まちなかの商業ビルをひさしぶりにぶっしょくした。洋服は春物であふれる、コーヒーショップからもれた香ばしさはフロアへひろがる。
平日の午後、まわりは高齢者や学校を卒業したばかりであろう子たちであふれている。老若男女、色えんぴつのようなあわく色とりどりな身なり。若さと老いが春の陽気にまざる。しずかな希望がわいてくるような、そんな気分がよびおこされる。
その一瞬、もう何年と会っていなかった友人がとおりすぎていった。結婚してママとなってからは、ほかの家族をきずいた友人たちとおなじように会う機会はめっぽうなくなった。
キャリアウーマン然としたかっこうで、まっすぐな視線を崩すことなく、ツカツカと歩きさっていった。あ、とおもい、こえをかけようとふりかえった。だけど、ためらった。
きはずかしさや、人ちがいを懸念したわけではない。彼女のいまあるセカイのなかへはいっていくこと、むりにかかわっていくことが野暮におもえたのだ。

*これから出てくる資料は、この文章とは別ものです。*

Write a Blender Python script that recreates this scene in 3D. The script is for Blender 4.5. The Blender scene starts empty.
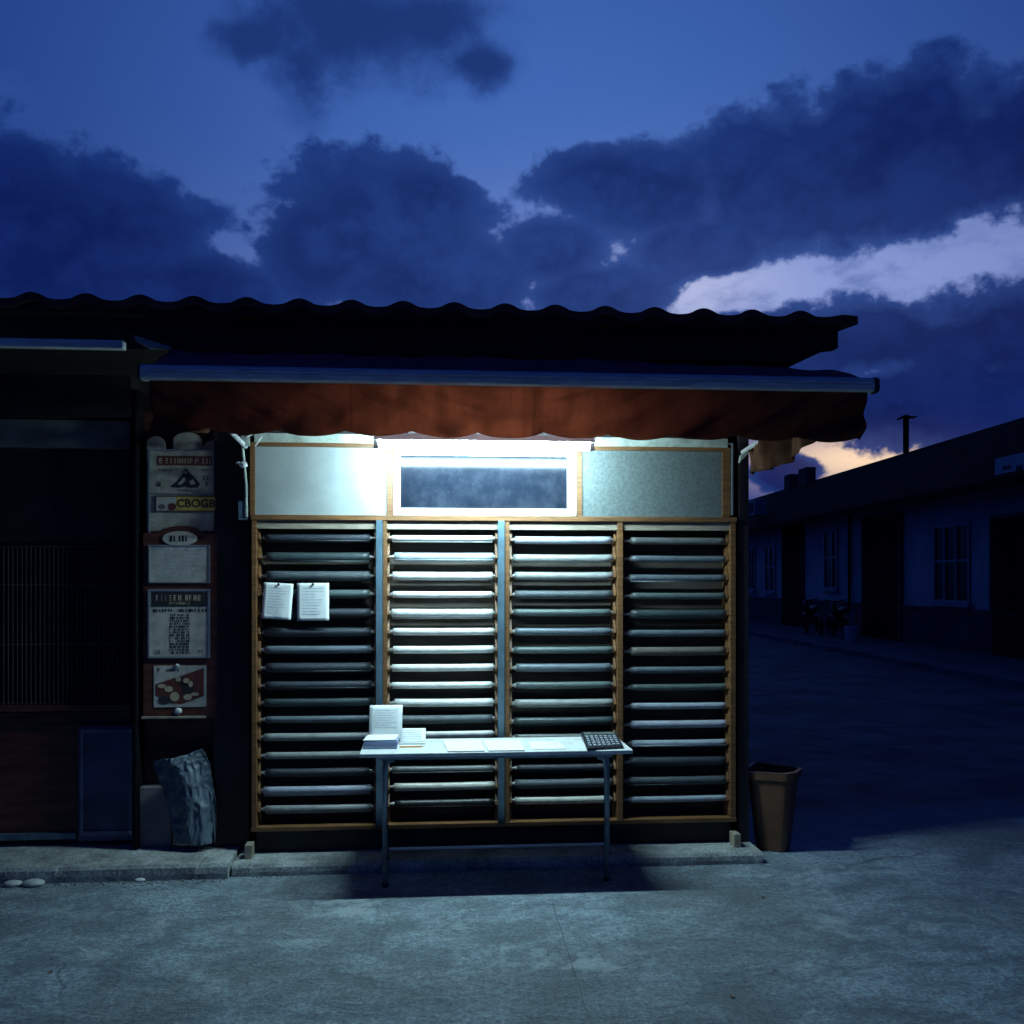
import bpy, bmesh, math, random
from mathutils import Vector, Matrix, noise as mnoise
random.seed(7)
R = math.radians
scn = bpy.context.scene
C = scn.collection

# ------------------------------------------------------------------ camera geometry
F = 1024 * 35 / 36.0
HOR = 581.0
TH = R(5.0)
CAMZ = 1.7
FW = Vector((math.sin(TH), math.cos(TH), 0)); RT = Vector((math.cos(TH), -math.sin(TH), 0))
def P(px, py, Y):            # point on the frontal plane y = Y
    d = FW + RT * ((px - 512) / F)
    t = Y / d.y
    return Vector((d.x * t, Y, CAMZ - (py - HOR) / F * t))
def G(px, py, z=0.0):        # point on the level plane z
    t = (CAMZ - z) * F / (py - HOR)
    v = (FW + RT * ((px - 512) / F)) * t
    return Vector((v.x, v.y, z))
def CF(x, d, z):             # viewer-aligned metres -> world
    v = RT * x + FW * d
    return Vector((v.x, v.y, z))
cam = bpy.data.cameras.new('camera'); cam.lens = 35; cam.sensor_width = 36; cam.shift_y = (HOR - 512) / 1024
cam.clip_start = 0.05; cam.clip_end = 5000
co = bpy.data.objects.new('camera', cam); C.objects.link(co)
co.location = (0, 0, CAMZ); co.rotation_euler = (R(90), 0, -TH); scn.camera = co

# ------------------------------------------------------------------ node helper
class NT:
    def __init__(s, nt): s.nt = nt; s.n = nt.nodes; s.l = nt.links
    def node(s, t, **kw):
        n = s.n.new(t)
        for k, v in kw.items(): setattr(n, k, v)
        return n
    def put(s, sock, v):
        if isinstance(v, bpy.types.NodeSocket): s.l.new(v, sock)
        elif isinstance(v, (tuple, list)) and sock.type == 'RGBA' and len(v) == 3: sock.default_value = (*v, 1)
        else: sock.default_value = v
    def m(s, op, a, b=None, c=None, clamp=False):
        n = s.node('ShaderNodeMath', operation=op); n.use_clamp = clamp
        s.put(n.inputs[0], a)
        if b is not None: s.put(n.inputs[1], b)
        if c is not None: s.put(n.inputs[2], c)
        return n.outputs[0]
    def vm(s, op, a, b=None, c=None):
        n = s.node('ShaderNodeVectorMath', operation=op)
        s.put(n.inputs[0], a)
        if b is not None: s.put(n.inputs[1], b)
        if c is not None: s.put(n.inputs[2], c)
        return n.outputs['Value'] if op in ('LENGTH', 'DOT_PRODUCT', 'DISTANCE') else n.outputs[0]
    def noise(s, vec, scale, detail=6, rough=0.55, dist=0.0):
        n = s.node('ShaderNodeTexNoise')
        s.put(n.inputs['Vector'], vec); n.inputs['Scale'].default_value = scale
        n.inputs['Detail'].default_value = detail; n.inputs['Roughness'].default_value = rough
        n.inputs['Distortion'].default_value = dist
        return n.outputs[0]
    def mix(s, f, a, b, mode='MIX'):
        n = s.node('ShaderNodeMix', data_type='RGBA', blend_type=mode)
        s.put(n.inputs[0], f); s.put(n.inputs[6], a); s.put(n.inputs[7], b)
        return n.outputs[2]
    def ss(s, v, lo, hi, a=0.0, b=1.0):
        n = s.node('ShaderNodeMapRange', interpolation_type='SMOOTHSTEP')
        s.put(n.inputs[0], v); s.put(n.inputs[1], lo); s.put(n.inputs[2], hi); s.put(n.inputs[3], a); s.put(n.inputs[4], b)
        return n.outputs[0]
    def scale(s, vec, x, y, z):
        return s.vm('MULTIPLY', vec, (x, y, z))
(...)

じつは彼女だけではなく、最近になってそんなことがふえた。外出先でひさしぶりに会うひとたち。いままでならまよわずこえをかけていた。けれど、そこにかならずしも自分というそんざいが必要ではない。自分がそこへむりくりはいっていく必要はなく、ながれさっていくことをまなんでもいい気がしてきた。
みまもる、でもなく、そっとしておく、でもなく。ただ、そのままに、かたちをくずさず、そのままとおりすぎる。
そういうかかわりかたもあるはずで。
つながりかじょうなこのセカイで、せつぞくするでもなく、せつだんするでもなく。あいまいなデンパのなかをただよう。